DIRECTIVE
Among the lines below, keep only those from the one containing "30), .5, var=.1, scale=.8)" through the one containing "M['labelo'] = mat('label_orange', srgb(196, 78, 30), .4)", and reproduce them exactly.

___

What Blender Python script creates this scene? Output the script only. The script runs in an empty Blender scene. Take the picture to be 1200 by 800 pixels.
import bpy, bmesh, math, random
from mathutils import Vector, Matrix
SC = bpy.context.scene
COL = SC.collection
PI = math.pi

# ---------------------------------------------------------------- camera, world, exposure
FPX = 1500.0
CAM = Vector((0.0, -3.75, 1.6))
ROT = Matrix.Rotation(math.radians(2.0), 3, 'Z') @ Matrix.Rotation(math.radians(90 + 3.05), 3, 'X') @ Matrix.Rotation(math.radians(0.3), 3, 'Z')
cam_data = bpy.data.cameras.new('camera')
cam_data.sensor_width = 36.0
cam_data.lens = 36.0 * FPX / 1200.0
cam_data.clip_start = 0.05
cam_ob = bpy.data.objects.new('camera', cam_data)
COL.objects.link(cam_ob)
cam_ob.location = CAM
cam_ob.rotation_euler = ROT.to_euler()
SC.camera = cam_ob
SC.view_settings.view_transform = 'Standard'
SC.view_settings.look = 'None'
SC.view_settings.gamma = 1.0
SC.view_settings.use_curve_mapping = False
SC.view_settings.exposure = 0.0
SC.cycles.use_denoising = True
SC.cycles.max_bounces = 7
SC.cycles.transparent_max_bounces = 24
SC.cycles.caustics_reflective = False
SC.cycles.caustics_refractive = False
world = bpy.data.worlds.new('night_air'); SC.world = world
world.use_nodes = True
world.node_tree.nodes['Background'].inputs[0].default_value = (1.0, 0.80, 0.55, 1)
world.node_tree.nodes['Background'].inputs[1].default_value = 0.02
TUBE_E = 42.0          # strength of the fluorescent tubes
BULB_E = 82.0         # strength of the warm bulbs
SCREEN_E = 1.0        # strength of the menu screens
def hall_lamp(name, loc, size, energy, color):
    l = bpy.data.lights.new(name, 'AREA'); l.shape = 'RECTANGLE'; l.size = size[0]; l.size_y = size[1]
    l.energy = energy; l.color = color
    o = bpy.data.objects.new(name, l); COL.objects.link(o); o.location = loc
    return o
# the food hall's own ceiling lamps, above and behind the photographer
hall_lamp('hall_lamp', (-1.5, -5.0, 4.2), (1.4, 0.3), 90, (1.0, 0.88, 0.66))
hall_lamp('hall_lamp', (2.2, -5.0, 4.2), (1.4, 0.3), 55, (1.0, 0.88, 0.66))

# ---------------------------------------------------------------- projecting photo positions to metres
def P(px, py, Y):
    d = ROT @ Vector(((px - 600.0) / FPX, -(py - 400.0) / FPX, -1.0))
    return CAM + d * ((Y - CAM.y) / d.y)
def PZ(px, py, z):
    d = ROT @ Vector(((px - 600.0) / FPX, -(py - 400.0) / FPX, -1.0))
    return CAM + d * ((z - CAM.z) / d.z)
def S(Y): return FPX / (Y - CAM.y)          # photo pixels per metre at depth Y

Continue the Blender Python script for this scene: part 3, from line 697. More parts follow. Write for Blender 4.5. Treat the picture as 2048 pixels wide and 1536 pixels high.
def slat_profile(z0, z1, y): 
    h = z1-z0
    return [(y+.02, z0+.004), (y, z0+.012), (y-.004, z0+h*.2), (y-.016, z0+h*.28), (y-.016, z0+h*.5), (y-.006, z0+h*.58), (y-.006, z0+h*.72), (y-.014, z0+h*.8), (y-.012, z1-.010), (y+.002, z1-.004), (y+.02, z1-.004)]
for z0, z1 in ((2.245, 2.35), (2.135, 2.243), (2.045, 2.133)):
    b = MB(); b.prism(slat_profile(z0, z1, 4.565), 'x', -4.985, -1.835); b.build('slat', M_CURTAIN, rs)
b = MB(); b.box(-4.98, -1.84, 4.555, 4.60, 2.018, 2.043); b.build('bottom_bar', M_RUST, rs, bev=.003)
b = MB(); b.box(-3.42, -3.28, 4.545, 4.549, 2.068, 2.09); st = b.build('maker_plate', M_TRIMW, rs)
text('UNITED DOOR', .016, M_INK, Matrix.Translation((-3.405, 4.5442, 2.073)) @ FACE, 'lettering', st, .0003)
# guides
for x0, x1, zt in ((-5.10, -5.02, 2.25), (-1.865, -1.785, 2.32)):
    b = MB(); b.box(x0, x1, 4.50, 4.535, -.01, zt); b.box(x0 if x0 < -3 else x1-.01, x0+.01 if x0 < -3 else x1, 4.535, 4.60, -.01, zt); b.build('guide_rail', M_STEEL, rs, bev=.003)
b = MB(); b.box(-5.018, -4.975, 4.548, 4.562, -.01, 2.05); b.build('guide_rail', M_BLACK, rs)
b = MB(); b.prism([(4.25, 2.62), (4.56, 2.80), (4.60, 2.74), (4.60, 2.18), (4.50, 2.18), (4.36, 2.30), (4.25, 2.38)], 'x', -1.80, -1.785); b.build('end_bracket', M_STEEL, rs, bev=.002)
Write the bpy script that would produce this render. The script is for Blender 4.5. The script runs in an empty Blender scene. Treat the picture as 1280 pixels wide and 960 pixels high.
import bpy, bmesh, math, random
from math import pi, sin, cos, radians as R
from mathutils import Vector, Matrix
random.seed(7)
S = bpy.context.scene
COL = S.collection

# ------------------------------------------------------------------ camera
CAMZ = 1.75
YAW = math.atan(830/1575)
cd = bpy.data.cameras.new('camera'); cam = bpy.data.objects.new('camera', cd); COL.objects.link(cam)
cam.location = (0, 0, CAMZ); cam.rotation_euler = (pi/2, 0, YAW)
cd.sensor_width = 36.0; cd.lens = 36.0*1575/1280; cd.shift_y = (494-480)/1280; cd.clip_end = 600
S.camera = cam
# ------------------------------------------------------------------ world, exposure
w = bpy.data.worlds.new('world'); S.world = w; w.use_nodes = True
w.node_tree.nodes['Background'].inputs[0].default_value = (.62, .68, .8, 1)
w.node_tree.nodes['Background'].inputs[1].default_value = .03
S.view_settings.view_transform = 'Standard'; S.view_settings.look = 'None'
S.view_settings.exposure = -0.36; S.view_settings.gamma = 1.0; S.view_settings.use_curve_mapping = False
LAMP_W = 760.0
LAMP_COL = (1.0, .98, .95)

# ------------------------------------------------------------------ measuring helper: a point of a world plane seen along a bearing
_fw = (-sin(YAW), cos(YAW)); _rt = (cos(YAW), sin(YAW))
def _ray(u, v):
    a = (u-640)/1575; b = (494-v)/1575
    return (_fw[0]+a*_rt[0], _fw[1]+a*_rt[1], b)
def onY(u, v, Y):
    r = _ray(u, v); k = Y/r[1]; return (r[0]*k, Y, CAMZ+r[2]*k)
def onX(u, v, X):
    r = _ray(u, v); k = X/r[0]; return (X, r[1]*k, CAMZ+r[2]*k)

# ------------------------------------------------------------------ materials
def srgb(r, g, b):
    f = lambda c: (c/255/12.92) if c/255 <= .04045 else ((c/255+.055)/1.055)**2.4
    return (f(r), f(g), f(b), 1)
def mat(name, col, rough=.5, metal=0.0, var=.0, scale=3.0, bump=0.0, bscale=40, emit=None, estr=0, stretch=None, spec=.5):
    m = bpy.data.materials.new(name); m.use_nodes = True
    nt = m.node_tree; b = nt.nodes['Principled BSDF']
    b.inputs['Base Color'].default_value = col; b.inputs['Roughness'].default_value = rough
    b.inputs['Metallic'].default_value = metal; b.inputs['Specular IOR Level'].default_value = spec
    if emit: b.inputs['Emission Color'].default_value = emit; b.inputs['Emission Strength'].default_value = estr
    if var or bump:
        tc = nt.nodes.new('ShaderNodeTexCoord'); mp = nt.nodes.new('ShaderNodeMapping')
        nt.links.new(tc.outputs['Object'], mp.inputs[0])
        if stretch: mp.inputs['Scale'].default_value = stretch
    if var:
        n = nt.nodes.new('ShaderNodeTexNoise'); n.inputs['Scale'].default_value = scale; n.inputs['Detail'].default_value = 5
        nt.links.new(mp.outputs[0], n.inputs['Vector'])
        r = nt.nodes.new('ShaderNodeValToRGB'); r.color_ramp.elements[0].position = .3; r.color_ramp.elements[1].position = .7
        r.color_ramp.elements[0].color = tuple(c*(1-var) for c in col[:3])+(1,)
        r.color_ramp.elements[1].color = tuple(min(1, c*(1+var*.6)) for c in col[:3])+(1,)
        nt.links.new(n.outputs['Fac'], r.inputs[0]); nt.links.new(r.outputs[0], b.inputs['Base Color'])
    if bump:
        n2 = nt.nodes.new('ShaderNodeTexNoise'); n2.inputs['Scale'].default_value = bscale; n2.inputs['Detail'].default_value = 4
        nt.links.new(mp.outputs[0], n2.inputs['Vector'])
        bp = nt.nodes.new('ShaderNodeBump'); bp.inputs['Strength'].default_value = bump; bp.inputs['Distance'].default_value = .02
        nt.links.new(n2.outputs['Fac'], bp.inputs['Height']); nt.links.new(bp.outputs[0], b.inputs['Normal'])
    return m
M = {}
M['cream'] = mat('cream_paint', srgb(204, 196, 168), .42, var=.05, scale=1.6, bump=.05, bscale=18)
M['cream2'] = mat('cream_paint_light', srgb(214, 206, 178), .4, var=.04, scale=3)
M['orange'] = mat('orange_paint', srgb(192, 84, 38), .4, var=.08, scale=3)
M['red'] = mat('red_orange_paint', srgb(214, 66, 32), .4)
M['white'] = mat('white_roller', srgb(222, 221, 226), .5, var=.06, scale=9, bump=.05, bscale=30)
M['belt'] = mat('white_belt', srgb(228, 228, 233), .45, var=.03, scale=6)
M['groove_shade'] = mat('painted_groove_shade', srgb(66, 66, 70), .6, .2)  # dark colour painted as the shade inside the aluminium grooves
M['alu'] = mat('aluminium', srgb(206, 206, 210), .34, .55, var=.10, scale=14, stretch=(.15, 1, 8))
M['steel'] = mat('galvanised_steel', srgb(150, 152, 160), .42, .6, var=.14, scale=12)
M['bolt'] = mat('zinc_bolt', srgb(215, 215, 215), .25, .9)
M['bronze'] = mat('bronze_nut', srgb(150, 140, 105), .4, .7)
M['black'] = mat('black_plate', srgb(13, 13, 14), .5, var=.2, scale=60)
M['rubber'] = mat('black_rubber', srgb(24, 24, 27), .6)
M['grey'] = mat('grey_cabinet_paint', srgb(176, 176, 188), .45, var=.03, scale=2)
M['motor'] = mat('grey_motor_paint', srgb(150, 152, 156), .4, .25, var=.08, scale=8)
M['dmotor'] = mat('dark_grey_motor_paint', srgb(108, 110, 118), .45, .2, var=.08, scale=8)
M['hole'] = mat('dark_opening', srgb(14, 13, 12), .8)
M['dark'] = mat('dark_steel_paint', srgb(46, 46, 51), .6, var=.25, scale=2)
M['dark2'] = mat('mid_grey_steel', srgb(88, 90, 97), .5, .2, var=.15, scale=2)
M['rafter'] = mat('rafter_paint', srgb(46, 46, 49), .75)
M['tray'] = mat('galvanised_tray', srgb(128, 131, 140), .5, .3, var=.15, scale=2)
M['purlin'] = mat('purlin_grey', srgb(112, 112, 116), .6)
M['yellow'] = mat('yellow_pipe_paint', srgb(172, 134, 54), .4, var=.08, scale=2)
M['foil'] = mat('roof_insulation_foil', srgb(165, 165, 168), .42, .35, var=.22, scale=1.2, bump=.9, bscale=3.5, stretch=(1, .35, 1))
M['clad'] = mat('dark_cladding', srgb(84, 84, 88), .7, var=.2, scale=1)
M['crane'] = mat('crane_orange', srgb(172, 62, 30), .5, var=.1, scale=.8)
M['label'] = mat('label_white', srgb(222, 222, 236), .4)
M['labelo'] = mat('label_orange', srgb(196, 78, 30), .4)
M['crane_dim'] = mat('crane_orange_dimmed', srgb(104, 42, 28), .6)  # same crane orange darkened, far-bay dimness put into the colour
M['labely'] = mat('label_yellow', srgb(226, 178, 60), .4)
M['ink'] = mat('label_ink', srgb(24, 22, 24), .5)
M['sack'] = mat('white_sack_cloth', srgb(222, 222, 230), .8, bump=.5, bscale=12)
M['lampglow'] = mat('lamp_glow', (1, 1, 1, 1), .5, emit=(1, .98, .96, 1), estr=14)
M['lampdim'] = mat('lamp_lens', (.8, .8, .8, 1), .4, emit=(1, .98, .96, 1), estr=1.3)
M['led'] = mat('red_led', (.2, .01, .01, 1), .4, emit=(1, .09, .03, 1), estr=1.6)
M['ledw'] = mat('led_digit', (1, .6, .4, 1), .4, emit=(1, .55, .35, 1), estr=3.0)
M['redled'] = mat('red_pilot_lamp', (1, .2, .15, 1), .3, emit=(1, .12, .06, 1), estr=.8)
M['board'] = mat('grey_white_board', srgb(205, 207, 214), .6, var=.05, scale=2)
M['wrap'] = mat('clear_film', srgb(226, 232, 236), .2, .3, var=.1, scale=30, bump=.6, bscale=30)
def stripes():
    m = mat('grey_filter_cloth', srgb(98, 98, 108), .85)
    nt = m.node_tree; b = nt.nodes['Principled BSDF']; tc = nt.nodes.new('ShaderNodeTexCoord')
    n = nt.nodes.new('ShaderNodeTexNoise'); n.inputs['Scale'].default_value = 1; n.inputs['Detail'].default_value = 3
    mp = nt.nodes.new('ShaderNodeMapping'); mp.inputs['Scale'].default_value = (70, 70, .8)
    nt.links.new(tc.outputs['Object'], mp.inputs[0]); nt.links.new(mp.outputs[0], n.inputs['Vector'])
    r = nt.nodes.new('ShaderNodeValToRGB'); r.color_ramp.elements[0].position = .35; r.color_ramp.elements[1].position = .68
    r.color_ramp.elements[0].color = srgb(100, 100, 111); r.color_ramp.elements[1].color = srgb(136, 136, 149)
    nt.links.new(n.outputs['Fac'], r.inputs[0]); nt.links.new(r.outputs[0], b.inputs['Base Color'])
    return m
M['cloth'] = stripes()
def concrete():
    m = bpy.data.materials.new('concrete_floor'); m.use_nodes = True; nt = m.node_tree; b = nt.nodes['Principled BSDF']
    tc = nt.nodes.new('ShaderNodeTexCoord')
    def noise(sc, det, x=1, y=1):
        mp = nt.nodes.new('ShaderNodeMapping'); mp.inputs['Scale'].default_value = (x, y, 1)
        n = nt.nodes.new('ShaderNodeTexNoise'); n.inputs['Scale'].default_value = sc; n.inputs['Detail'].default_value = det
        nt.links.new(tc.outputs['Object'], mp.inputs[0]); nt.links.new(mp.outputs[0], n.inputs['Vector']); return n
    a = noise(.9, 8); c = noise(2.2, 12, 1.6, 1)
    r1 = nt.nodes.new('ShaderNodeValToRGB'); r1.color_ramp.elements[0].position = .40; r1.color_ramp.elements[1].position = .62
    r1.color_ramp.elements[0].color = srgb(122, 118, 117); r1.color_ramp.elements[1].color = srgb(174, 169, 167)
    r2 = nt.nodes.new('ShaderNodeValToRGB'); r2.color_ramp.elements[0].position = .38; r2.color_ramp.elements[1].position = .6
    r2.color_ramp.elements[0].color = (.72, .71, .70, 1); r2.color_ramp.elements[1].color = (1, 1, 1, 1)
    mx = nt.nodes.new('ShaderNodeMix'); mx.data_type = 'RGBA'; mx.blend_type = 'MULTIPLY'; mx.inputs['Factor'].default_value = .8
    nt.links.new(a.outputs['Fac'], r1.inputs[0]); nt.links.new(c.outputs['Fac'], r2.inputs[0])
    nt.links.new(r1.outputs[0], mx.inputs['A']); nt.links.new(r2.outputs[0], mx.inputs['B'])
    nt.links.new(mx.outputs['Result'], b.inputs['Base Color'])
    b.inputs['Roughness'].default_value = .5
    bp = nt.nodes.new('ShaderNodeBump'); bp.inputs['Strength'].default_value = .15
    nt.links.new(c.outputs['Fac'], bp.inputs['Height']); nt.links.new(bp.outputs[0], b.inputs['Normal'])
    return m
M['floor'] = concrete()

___

SOLUTION FOR THIS EXERCISE
M['crane'] = mat('crane_orange', srgb(172, 62, 30), .5, var=.1, scale=.8)
M['label'] = mat('label_white', srgb(222, 222, 236), .4)
M['labelo'] = mat('label_orange', srgb(196, 78, 30), .4)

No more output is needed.